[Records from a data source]
┄┄┄┄┄┄

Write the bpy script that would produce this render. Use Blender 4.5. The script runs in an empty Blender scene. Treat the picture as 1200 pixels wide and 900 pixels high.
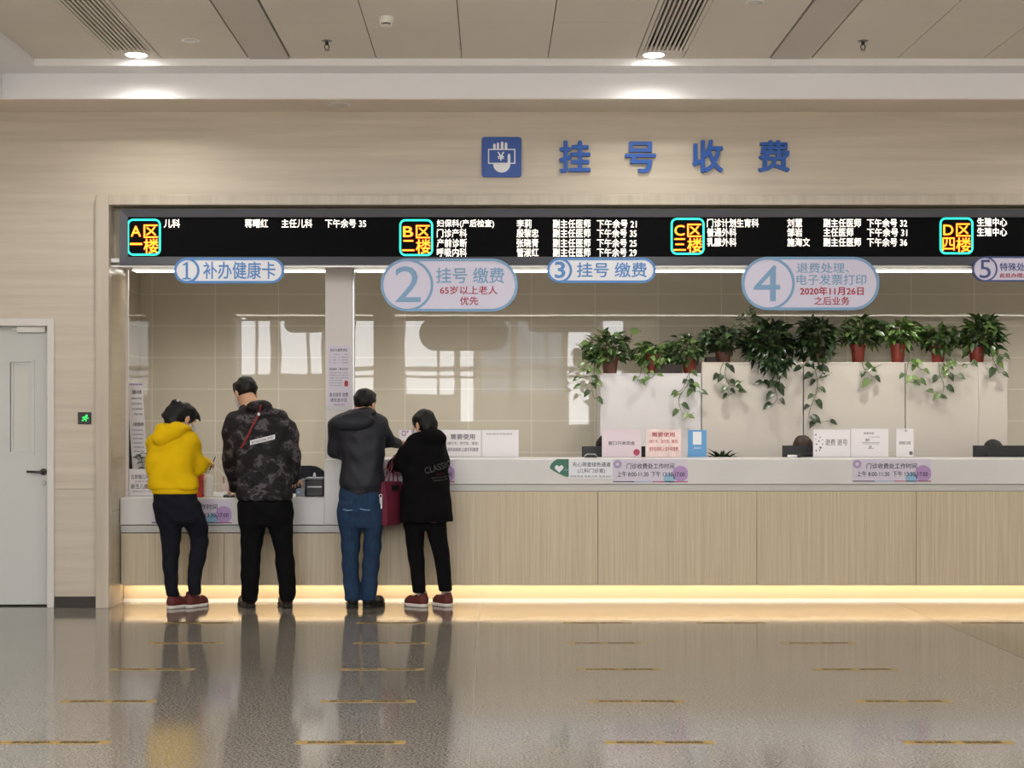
import bpy, bmesh, math, random
import numpy as np
from mathutils import Vector, Matrix
from mathutils.bvhtree import BVHTree

scene = bpy.context.scene
COL = scene.collection
R = math.radians
random.seed(7)
rng = np.random.RandomState(11)

# ------------------------------------------------------------------ camera
F, VX, VY, EYE = 1800.0, 576.0, 498.0, 1.375      # focal length in px, vanishing point, eye height
cam_data = bpy.data.cameras.new('camera')
cam = bpy.data.objects.new('camera', cam_data); COL.objects.link(cam)
cam.location = (0, 0, EYE); cam.rotation_euler = (R(90), 0, 0)
cam_data.sensor_width = 36; cam_data.lens = F * 36 / 1200
cam_data.shift_x = (600 - VX) / 1200; cam_data.shift_y = (VY - 450) / 1200
cam_data.clip_end = 300
scene.camera = cam

# ------------------------------------------------------------------ light and exposure
SKY = 8.2            # daylight outside the hall's windows
world = bpy.data.worlds.new('daylight'); scene.world = world; world.use_nodes = True
bg = world.node_tree.nodes['Background']
bg.inputs[0].default_value = (0.97, 0.98, 1.0, 1); bg.inputs[1].default_value = SKY
scene.view_settings.view_transform = 'Standard'; scene.view_settings.look = 'None'
scene.view_settings.gamma = 1; scene.view_settings.use_curve_mapping = False
scene.view_settings.exposure = 0.02
DOWNLIGHT_W = 42.0
OFFICE_FILL_W = 75.0  # fill lamps added in the office ceiling
PLINTH_LED, LINTEL_LED = 21.0, 8.0
scene.cycles.max_bounces = 8; scene.cycles.diffuse_bounces = 4; scene.cycles.glossy_bounces = 4
scene.cycles.sample_clamp_indirect = 6.0
scene.cycles.caustics_reflective = False; scene.cycles.caustics_refractive = False

# ------------------------------------------------------------------ helpers
def W(px, py, Y):                                   # a picture point at depth Y -> a point of the room
    return Vector(((px - VX) / F * Y, Y, EYE - (py - VY) / F * Y))
def X(px, Y): return (px - VX) / F * Y
def Z(py, Y): return EYE - (py - VY) / F * Y

def lin(c):
    return tuple((v / 255 / 12.92) if v / 255 <= 0.04045 else ((v / 255 + 0.055) / 1.055) ** 2.4 for v in c)

class N:                                            # tiny node-tree builder
    def __init__(s, name):
        s.m = bpy.data.materials.new(name); s.m.use_nodes = True
        s.t = s.m.node_tree; s.b = s.t.nodes['Principled BSDF']
    def n(s, kind, **kw):
        x = s.t.nodes.new('ShaderNode' + kind)
        for k, v in kw.items():
            if k[0] == '_': setattr(x, k[1:], v)
            else: x.inputs[k.replace('_', ' ')].default_value = v
        return x
    def l(s, a, ao, b, bi): s.t.links.new(a.outputs[ao], b.inputs[bi])
    def coord(s, scale=(1, 1, 1)):
        g = s.n('NewGeometry'); m = s.n('Mapping'); m.inputs['Scale'].default_value = scale
        s.l(g, 'Position', m, 'Vector'); return m
    def ramp(s, stops, const=False):
        r = s.n('ValToRGB'); e = r.color_ramp
        if const: e.interpolation = 'CONSTANT'
        while len(e.elements) < len(stops): e.elements.new(0.5)
        for q, (p, c) in zip(e.elements, stops):
            q.position = p; q.color = (*lin(c), 1)
        return r

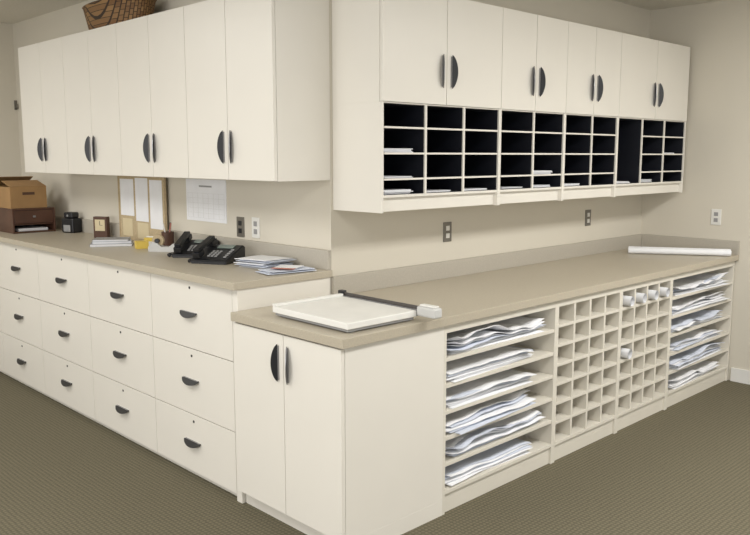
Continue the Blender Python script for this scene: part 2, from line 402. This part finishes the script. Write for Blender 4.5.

┄┄┄┄┄┄

What the exercise asks: Reproduce the listing word for word and omit its pictures.

Task solution:
Write the bpy script that would produce this render. Use Blender 4.5. The script runs in an empty Blender scene. Treat the picture as 1200 pixels wide and 900 pixels high.
import bpy, bmesh, math, random
import numpy as np
from mathutils import Vector, Matrix
from mathutils.bvhtree import BVHTree

scene = bpy.context.scene
COL = scene.collection
R = math.radians
random.seed(7)
rng = np.random.RandomState(11)

# ------------------------------------------------------------------ camera
F, VX, VY, EYE = 1800.0, 576.0, 498.0, 1.375      # focal length in px, vanishing point, eye height
cam_data = bpy.data.cameras.new('camera')
cam = bpy.data.objects.new('camera', cam_data); COL.objects.link(cam)
cam.location = (0, 0, EYE); cam.rotation_euler = (R(90), 0, 0)
cam_data.sensor_width = 36; cam_data.lens = F * 36 / 1200
cam_data.shift_x = (600 - VX) / 1200; cam_data.shift_y = (VY - 450) / 1200
cam_data.clip_end = 300
scene.camera = cam

# ------------------------------------------------------------------ light and exposure
SKY = 8.2            # daylight outside the hall's windows
world = bpy.data.worlds.new('daylight'); scene.world = world; world.use_nodes = True
bg = world.node_tree.nodes['Background']
bg.inputs[0].default_value = (0.97, 0.98, 1.0, 1); bg.inputs[1].default_value = SKY
scene.view_settings.view_transform = 'Standard'; scene.view_settings.look = 'None'
scene.view_settings.gamma = 1; scene.view_settings.use_curve_mapping = False
scene.view_settings.exposure = 0.02
DOWNLIGHT_W = 42.0
OFFICE_FILL_W = 75.0  # fill lamps added in the office ceiling
PLINTH_LED, LINTEL_LED = 21.0, 8.0
scene.cycles.max_bounces = 8; scene.cycles.diffuse_bounces = 4; scene.cycles.glossy_bounces = 4
scene.cycles.sample_clamp_indirect = 6.0
scene.cycles.caustics_reflective = False; scene.cycles.caustics_refractive = False

# ------------------------------------------------------------------ helpers
def W(px, py, Y):                                   # a picture point at depth Y -> a point of the room
    return Vector(((px - VX) / F * Y, Y, EYE - (py - VY) / F * Y))
def X(px, Y): return (px - VX) / F * Y
def Z(py, Y): return EYE - (py - VY) / F * Y

def lin(c):
    return tuple((v / 255 / 12.92) if v / 255 <= 0.04045 else ((v / 255 + 0.055) / 1.055) ** 2.4 for v in c)

class N:                                            # tiny node-tree builder
    def __init__(s, name):
        s.m = bpy.data.materials.new(name); s.m.use_nodes = True
        s.t = s.m.node_tree; s.b = s.t.nodes['Principled BSDF']
    def n(s, kind, **kw):
        x = s.t.nodes.new('ShaderNode' + kind)
        for k, v in kw.items():
            if k[0] == '_': setattr(x, k[1:], v)
            else: x.inputs[k.replace('_', ' ')].default_value = v
        return x
    def l(s, a, ao, b, bi): s.t.links.new(a.outputs[ao], b.inputs[bi])
    def coord(s, scale=(1, 1, 1)):
        g = s.n('NewGeometry'); m = s.n('Mapping'); m.inputs['Scale'].default_value = scale
        s.l(g, 'Position', m, 'Vector'); return m
    def ramp(s, stops, const=False):
        r = s.n('ValToRGB'); e = r.color_ramp
        if const: e.interpolation = 'CONSTANT'
        while len(e.elements) < len(stops): e.elements.new(0.5)
        for q, (p, c) in zip(e.elements, stops):
            q.position = p; q.color = (*lin(c), 1)
        return r

Continue the Blender Python script for this scene: part 2, from line 402. This part finishes the script. Write for Blender 4.5.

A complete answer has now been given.